- Exercise task
Can you write out all the lines word for word, with no pictures?

- Recorded data
[BEGIN]

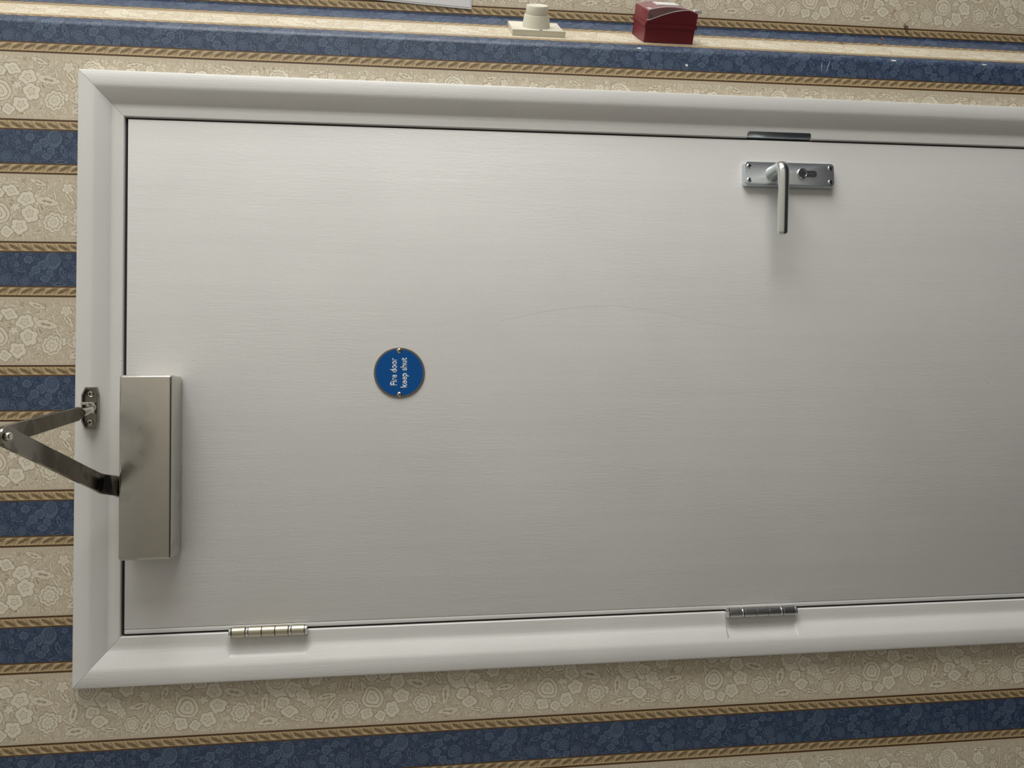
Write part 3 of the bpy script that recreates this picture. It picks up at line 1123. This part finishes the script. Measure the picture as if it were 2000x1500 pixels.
# laminated notice on the recessed wall, only its lower corner in view
ang = radians(PHI)
pw = on_wall(S_C + .0125)
NO = Vector((pw.x, pw.y, 1.4555))
ex = Vector((cos(ang), sin(ang), 0))
nn = Vector((sin(ang), -cos(ang), 0))
rz = radians(2.6)
e1 = ex * cos(rz) + Vector((0, 0, 1)) * sin(rz) * -1
e2 = Vector((0, 0, 1)) * cos(rz) + ex * sin(rz)
NF = frame_mat(NO + nn * .0012, e1, e2, nn)
no = empty('paper_notice', NO, 'white laminated paper notice on the recessed striped wall', 'notice')
bm = bmesh.new()
add_box(bm, 0, .216, 0, .303, -.0003, .0003, mat=NF)
link('laminate', bm, M_LAMI, no)
bm = bmesh.new()
add_box(bm, .003, .213, .003, .300, .0002, .0006, mat=NF)
link('sheet', bm, M_PAPER, no)

# chips in the paper along the corner, and dusty cobwebs in the recess
for s_, z_, w_, h_ in ((.9055, 1.1950, .010, .004), (.8800, 1.1165, .005, .006), (.9045, .7550, .012, .004), (.9050, .5900, .012, .0025), (.9050, .4300, .010, .002)):
    p_ = on_wall(s_)
    q_ = on_wall(s_ + .002)
    td = (q_ - p_).normalized()
    fm2 = frame_mat(Vector((p_.x, p_.y, z_)), Vector((0, 0, 1)), td, Vector((td.y, -td.x, 0)))
    bm = bmesh.new()
    k = 9
    add_prism(bm, [(w_ / 2 * cos(2 * pi * i / k) * random.uniform(.6, 1.1), h_ / 2 * sin(2 * pi * i / k) * random.uniform(.6, 1.2)) for i in range(k)], fm2, -.0003, .0004)
    link('plaster_chip', bm, M_PLASTER, wall_r)
for s_a, s_b, z_a, z_b in ((.8995, .8790, .8690, .8760), (.8960, .8800, .8830, .8850)):
    bm = bmesh.new()
    a_, b2_ = on_wall(s_a), on_wall(s_b)
    tube(bm, [Vector((a_.x, a_.y, z_a)), Vector(((a_.x + b2_.x) / 2, 0, (z_a + z_b) / 2)), Vector((b2_.x, b2_.y, z_b))], [.0003, .0010, .0004], 6)
    link('scuff_mark', bm, M_SCUFF, wall_r)
for s_, z_ in ((1.040, .7850), (1.050, .7050), (1.090, .6780), (1.118, .6300)):
    p_ = on_wall(s_)
    q_ = on_wall(s_ + .003)
    td = (q_ - p_).normalized()
    nv = Vector((td.y, -td.x, 0))
    bm = bmesh.new()
    for j in range(6):
        a_ = random.uniform(0, 2 * pi)
        pts = []
        pos = Vector((0, 0))
        for i in range(6):
            pts.append(Vector((p_.x, p_.y, z_)) + Vector((0, 0, 1)) * pos.x + td * pos.y + nv * (.0012 + .0010 * sin(i)))
            a_ += random.uniform(-.7, .7)
            pos = pos + Vector((cos(a_), sin(a_) * 1.3)) * .0014
        tube(bm, pts, [.0002, .0008, .0012, .0010, .0006, .0002], 5)
    link('cobweb', bm, M_DUST, wall_r)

[END]

- Result for this task
Write part 3 of the bpy script that recreates this picture. It picks up at line 1123. This part finishes the script. Measure the picture as if it were 2000x1500 pixels.
# laminated notice on the recessed wall, only its lower corner in view
ang = radians(PHI)
pw = on_wall(S_C + .0125)
NO = Vector((pw.x, pw.y, 1.4555))
ex = Vector((cos(ang), sin(ang), 0))
nn = Vector((sin(ang), -cos(ang), 0))
rz = radians(2.6)
e1 = ex * cos(rz) + Vector((0, 0, 1)) * sin(rz) * -1
e2 = Vector((0, 0, 1)) * cos(rz) + ex * sin(rz)
NF = frame_mat(NO + nn * .0012, e1, e2, nn)
no = empty('paper_notice', NO, 'white laminated paper notice on the recessed striped wall', 'notice')
bm = bmesh.new()
add_box(bm, 0, .216, 0, .303, -.0003, .0003, mat=NF)
link('laminate', bm, M_LAMI, no)
bm = bmesh.new()
add_box(bm, .003, .213, .003, .300, .0002, .0006, mat=NF)
link('sheet', bm, M_PAPER, no)

# chips in the paper along the corner, and dusty cobwebs in the recess
for s_, z_, w_, h_ in ((.9055, 1.1950, .010, .004), (.8800, 1.1165, .005, .006), (.9045, .7550, .012, .004), (.9050, .5900, .012, .0025), (.9050, .4300, .010, .002)):
    p_ = on_wall(s_)
    q_ = on_wall(s_ + .002)
    td = (q_ - p_).normalized()
    fm2 = frame_mat(Vector((p_.x, p_.y, z_)), Vector((0, 0, 1)), td, Vector((td.y, -td.x, 0)))
    bm = bmesh.new()
    k = 9
    add_prism(bm, [(w_ / 2 * cos(2 * pi * i / k) * random.uniform(.6, 1.1), h_ / 2 * sin(2 * pi * i / k) * random.uniform(.6, 1.2)) for i in range(k)], fm2, -.0003, .0004)
    link('plaster_chip', bm, M_PLASTER, wall_r)
for s_a, s_b, z_a, z_b in ((.8995, .8790, .8690, .8760), (.8960, .8800, .8830, .8850)):
    bm = bmesh.new()
    a_, b2_ = on_wall(s_a), on_wall(s_b)
    tube(bm, [Vector((a_.x, a_.y, z_a)), Vector(((a_.x + b2_.x) / 2, 0, (z_a + z_b) / 2)), Vector((b2_.x, b2_.y, z_b))], [.0003, .0010, .0004], 6)
    link('scuff_mark', bm, M_SCUFF, wall_r)
for s_, z_ in ((1.040, .7850), (1.050, .7050), (1.090, .6780), (1.118, .6300)):
    p_ = on_wall(s_)
    q_ = on_wall(s_ + .003)
    td = (q_ - p_).normalized()
    nv = Vector((td.y, -td.x, 0))
    bm = bmesh.new()
    for j in range(6):
        a_ = random.uniform(0, 2 * pi)
        pts = []
        pos = Vector((0, 0))
        for i in range(6):
            pts.append(Vector((p_.x, p_.y, z_)) + Vector((0, 0, 1)) * pos.x + td * pos.y + nv * (.0012 + .0010 * sin(i)))
            a_ += random.uniform(-.7, .7)
            pos = pos + Vector((cos(a_), sin(a_) * 1.3)) * .0014
        tube(bm, pts, [.0002, .0008, .0012, .0010, .0006, .0002], 5)
    link('cobweb', bm, M_DUST, wall_r)